For my lifelong hell-bent-and-determined-to-do-it-her-way mother to suddenly be compliant and allow me to make a final decision raised a red flag of worry. But her next comment was even more concerning: "Tom, you look thin. Have you lost weight?" For the last decade my thin Mother had made disparaging remarks about my weight so her nice comment made me wonder. Was she was at the pearly gates with St. Peter waving her to the other side and she wanted to leave me with something positive before crossing over?

It was almost noon late the next morning when I walked into her small room expecting her to again be lying in bed in spite of my stern instructions for the staff to have her up and dressed and ready for the move back to Tarboro.

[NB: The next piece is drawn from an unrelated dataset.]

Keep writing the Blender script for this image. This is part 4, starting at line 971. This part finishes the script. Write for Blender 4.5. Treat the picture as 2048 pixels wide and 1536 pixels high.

Remarkably, she was up, dressed and sitting in her wheelchair - weak but ready.

"Wow-Mom, you seem so much better. Lazarus has nothing on you!"

"Go to hell you ol’ buzzard. I'm fine – just a little thinner - which I love. And I hate I told you last night that I would abide by what you decide for me. I take that back. I will never defer to your wishes. Never!" But she was going back to Tarboro as I knew was best for her.

A little cussing. Being combative. Happy to be thinner. My mother was back from the edge. The Albermarle bus arrived and lifted her up on its platform and the attendant rolled her next to a window and as he belted Mother in, I leaned down to hug her. She kissed my cheek and said, "I love you and I appreciate everything you’re doing for me. You’re my sweetest child." She’s no dummy and throughout our lives she has made that comment to each one of her three children to suit her wishes and needs.

"I love you too, Mother. "

Our relationship has had many ups and downs but somehow we understand each other and have forgiven the difficult times and now focused on the good ones. I stood on the curb and watched as the bus pulled away. I could see the palm of her hand pressed against the dew-covered window as she headed east, back home.